2. In its final supplemental comments, EASI argues for the first time that the Army treated the two offerors unequally because it failed to consider NPSH for the auxiliary pump DSC proposed for fuel evacuation. This argument is untimely, as it was not raised within 10 working days after EASI received the agency report, the basis for the argument; we therefore will not consider it. See 4 C.F.R. Sec. 21.2(a)(2) (1993). We note, however, that DSC's system did not rely upon any new technology that would have led the Army to question the NPSH as it did with EASI's proposed system.

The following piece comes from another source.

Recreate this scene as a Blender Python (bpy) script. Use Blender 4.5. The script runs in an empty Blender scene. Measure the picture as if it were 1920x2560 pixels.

3. In addition to the technical areas discussed above, the evaluation and source selection decision show that the agency perceived DSC's proposal to be superior in some other areas which EASI has not challenged, for example, predicted mean time between failures, need for further testing to verify proposed approaches to problems, and price realism. In one area where the Army found DSC's proposal superior, that of the method of connecting the engine module to the pump module, the record does not clearly show that DSC's proposed approach was superior to EASI's. However, the record supports the agency's selection of DSC on the basis of its technical superiority in the other areas discussed.